As the temperatures moved toward 100 degrees in Phoenix, panelists at Sunday’s inaugural Wealth/Stack conference said deal-making in the advisory space is hot and getting hotter.
“There is an unprecedented level of activity,” said FP Transitions President David Grau, and not just for large deals. Firms with assets of $4 billion or less are also active in the marketplace.
“More people are contemplating selling what they built,” Grau said to a crowd of about 700 advisors and other guests. This month, FP Transitions has worked on about $40 million worth of sales and expects to see 20 transitions, he added.
“The buyers are lined up deep and have bank financing. Five years ago, there was no such thing,” Grau explained. “Now, everyone’s talking to banks.”
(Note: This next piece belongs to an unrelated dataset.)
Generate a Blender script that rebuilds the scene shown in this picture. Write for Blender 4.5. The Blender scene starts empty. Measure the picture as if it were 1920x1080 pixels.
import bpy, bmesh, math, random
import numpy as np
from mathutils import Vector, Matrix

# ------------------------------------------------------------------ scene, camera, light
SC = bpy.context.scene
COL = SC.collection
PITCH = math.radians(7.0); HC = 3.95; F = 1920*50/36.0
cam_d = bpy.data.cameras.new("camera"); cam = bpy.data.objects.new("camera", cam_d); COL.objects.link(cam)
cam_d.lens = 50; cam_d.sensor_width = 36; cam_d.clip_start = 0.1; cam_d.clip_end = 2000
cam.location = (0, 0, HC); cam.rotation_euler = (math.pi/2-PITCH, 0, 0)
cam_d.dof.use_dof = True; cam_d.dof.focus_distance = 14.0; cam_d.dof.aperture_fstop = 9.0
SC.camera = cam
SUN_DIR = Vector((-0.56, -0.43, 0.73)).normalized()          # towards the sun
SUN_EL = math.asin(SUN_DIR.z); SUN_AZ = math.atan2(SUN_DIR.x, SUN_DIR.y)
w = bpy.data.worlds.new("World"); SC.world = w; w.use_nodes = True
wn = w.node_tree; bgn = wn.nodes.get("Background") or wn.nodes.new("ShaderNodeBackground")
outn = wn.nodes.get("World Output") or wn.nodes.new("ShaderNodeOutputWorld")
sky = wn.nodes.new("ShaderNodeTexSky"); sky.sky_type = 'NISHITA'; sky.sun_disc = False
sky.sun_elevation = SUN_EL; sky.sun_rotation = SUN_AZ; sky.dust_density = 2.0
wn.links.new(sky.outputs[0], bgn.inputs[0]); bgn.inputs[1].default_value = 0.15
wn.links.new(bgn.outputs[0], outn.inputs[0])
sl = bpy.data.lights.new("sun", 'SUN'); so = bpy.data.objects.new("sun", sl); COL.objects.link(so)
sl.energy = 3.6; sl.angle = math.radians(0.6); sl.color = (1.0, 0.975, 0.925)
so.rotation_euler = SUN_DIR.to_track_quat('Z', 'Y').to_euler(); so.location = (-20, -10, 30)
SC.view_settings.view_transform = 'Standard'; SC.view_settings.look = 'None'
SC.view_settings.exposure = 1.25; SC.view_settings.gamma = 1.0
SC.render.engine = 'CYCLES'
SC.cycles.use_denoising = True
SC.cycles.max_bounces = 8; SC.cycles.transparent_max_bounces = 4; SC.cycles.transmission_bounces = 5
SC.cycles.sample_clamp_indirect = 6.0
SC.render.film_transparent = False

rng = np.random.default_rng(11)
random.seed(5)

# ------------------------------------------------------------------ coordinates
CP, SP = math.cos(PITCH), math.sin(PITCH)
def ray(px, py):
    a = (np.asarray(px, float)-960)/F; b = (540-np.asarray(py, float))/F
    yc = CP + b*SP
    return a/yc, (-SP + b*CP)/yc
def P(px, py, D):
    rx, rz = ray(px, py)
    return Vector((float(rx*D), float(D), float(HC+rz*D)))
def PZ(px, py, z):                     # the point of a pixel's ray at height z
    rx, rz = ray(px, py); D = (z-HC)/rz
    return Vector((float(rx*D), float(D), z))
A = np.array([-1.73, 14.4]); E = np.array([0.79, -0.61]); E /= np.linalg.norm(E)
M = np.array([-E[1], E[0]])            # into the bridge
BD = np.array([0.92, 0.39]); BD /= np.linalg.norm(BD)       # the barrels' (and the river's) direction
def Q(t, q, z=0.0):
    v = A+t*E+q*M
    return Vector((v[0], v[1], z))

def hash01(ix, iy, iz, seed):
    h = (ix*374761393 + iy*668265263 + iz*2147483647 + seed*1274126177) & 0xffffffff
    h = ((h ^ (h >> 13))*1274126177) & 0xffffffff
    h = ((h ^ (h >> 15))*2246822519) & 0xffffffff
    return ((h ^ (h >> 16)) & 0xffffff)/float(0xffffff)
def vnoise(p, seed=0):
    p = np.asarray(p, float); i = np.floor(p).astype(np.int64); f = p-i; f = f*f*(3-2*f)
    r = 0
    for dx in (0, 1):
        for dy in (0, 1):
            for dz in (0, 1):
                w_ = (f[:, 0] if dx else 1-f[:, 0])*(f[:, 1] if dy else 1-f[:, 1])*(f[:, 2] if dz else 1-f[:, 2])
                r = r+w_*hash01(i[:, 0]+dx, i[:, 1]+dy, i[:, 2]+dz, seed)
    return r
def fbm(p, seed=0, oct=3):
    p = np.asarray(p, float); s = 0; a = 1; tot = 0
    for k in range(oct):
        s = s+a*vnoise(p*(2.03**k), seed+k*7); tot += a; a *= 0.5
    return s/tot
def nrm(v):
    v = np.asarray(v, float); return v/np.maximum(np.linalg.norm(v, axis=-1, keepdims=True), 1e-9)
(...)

Ken Auspaker, a managing director of Evercore, says the wirehouse firms and large consolidating RIA platforms are providing financing, too. “There are lots of opportunities for RIAs.”
Let’s Make a Deal
Rather than focusing on what price they are paying, potential buyers should focus on other terms, Grau says: “Take valuation off the table. The seller’s going to win that. How about the transition plan to get 95% of clients over [to the buyer] and getting the payment and finance terms [you want]? Don’t worry over the price. It’s the [other] terms and taxes.”
As for succession planning, advisors need to get real, the panelists said.
“It’s great that there’s a bull market” for advisory-firm M&As, said Lake Avenue Financial CEO Alex Chalekian. “But you don’t want to wait until you have to make a move.”
Grau explained: “Many advisors are thinking, ‘Someday when I leave, I will find out what the 85:1 [ratio of buyers to sellers] can bring me.’ But … only one in 10 will sell, not the rest.”
In order to sell, you have to build a practice that is sustainable, meaning it has a succession plan “that outlives you,” he said, “and that lives the length of your clients’ lifecycle.”